Netflix's glass-blowing reality contest Blown Away is unexpectedly charming

Helmi Yusof
Published Thu, Jul 25, 2019 · 09:50 PM

WHO'D HAVE THOUGHT that a new niche reality contest centred on glassblowing would be such a compelling watch? On Blown Away, you don't get enticing images of delicious food, as you do on The Great British Bake-Off or MasterChef. Its contestants aren't exceptionally attractive, as they are on The Bachelor or Love Island. And there aren't the usual sharp-tongued celebrity judges a la Gordon Ramsay, Simon Cowell or RuPaul.
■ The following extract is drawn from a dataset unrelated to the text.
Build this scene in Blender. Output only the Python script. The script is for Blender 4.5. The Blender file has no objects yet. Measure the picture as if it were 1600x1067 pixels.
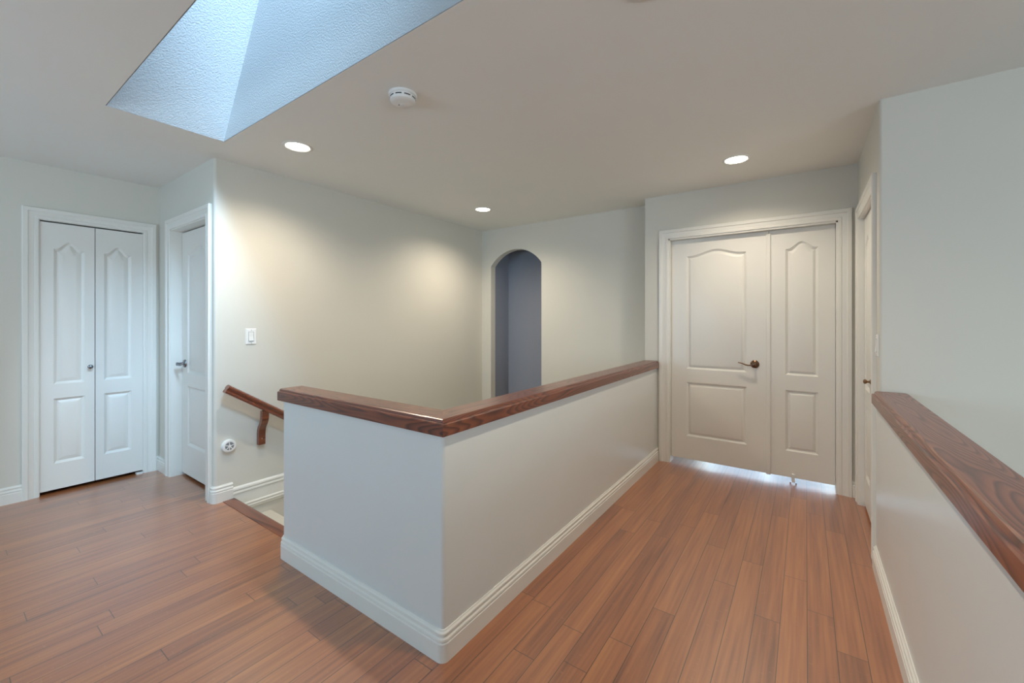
import bpy, bmesh, math
from mathutils import Vector, Matrix
from mathutils.geometry import tessellate_polygon

sc = bpy.context.scene
COL = sc.collection
PI = math.pi

# ------------------------------------------------------------------ camera
TH = math.radians(35.2)
cam_d = bpy.data.cameras.new('camera')
cam_d.sensor_width = 36.0
cam_d.lens = 650.0 / 1600.0 * 36.0
cam_d.shift_y = -33.0 / 1600.0
cam_d.clip_start = 0.02
cam = bpy.data.objects.new('camera', cam_d)
COL.objects.link(cam)
cam.location = (0.0, 0.0, 1.293)
cam.rotation_euler = (PI / 2, 0.0, TH)
sc.camera = cam

# ------------------------------------------------------------------ view, sky
sc.view_settings.view_transform = 'Standard'
sc.view_settings.look = 'None'
sc.view_settings.gamma = 1.0
sc.view_settings.use_curve_mapping = False
sc.view_settings.exposure = 0.36

world = bpy.data.worlds.new('sky')
sc.world = world
world.use_nodes = True
wn = world.node_tree.nodes
wn['Background'].inputs['Color'].default_value = (0.55, 0.75, 1.0, 1)
wn['Background'].inputs['Strength'].default_value = 0.8


def area(name, loc, rot, sx, sy, power, col, spread=180):
    l = bpy.data.lights.new(name, 'AREA')
    l.shape = 'RECTANGLE'
    l.size, l.size_y = sx, sy
    l.energy = power
    l.color = col
    l.spread = math.radians(spread)
    o = bpy.data.objects.new(name, l)
    COL.objects.link(o)
    o.location = loc
    o.rotation_euler = rot
    return o


# daylight through the skylight, the loft window, the foyer window, the bedroom window
SKY = (0.47, 0.735, 1.0)
area('daylight_skylight', (-1.51, 0.84, 3.32), (0, 0, 0), 1.7, 0.50, 1.5, SKY)
_d = Vector((-1.0, 0.20, -0.74)).normalized()          # bright sky high on the right, seen through the skylight
area('bright_sky', Vector((-1.5, 0.84, 3.34)) - _d * 5.0, _d.to_track_quat('-Z', 'Y').to_euler(), 2.4, 3.0, 1650, SKY)
area('daylight_loft_window', (-2.75, -2.52, 1.25), (PI / 2, 0, 0), 1.6, 0.9, 36, (0.52, 0.78, 1.0))
area('daylight_foyer_window', (2.3, -2.52, 0.9), (PI / 2, 0, 0), 2.0, 2.2, 8, (0.84, 0.94, 1.0))
area('fill_side_window', (4.02, -0.7, 1.2), (PI / 2, 0, PI / 2), 2.6, 2.0, 64, (0.80, 0.93, 1.0))  # unseen source added to put neutral light on long half wall and ceiling
area('daylight_bedroom_window', (-0.4, 5.90, 0.95), (-PI / 2, 0, PI), 1.3, 1.6, 55, (0.62, 0.82, 1.0))

CAN_POWER = 46
CAN_COLOR = (1.0, 0.86, 0.67)


# ------------------------------------------------------------------ materials
def new_mat(name):
    m = bpy.data.materials.new(name)
    m.use_nodes = True
    nt = m.node_tree
    b = nt.nodes['Principled BSDF']
    return m, nt, b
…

What you get instead is, well, glass - glass cups, glass vases, glass sculptures, glass tableware, glass everything - made by, well, eccentric artists. And yet the process of producing these wares turns out to be so complex, so fragile, so prone to failure that you find yourself inexplicably drawn to watching the 10 contestants compete for the prize of US$60,000 and a residency at the famous Corning Museum in New York.

Throughout each 20-minute episode, the men and women sweat it out in what looks like a human furnace. They use a blowpipe to inflate molten glass into a bubble, and then shape it accordingly using smaller tools. The tiniest mistakes can make the glass bend, crack or shatter. After just two episodes, you develop a particular showspecific dread of the sound of shattering glass, which peals not infrequently through the series as contestants try to create original pieces under a few hours, taking risks that sometimes don't pay off.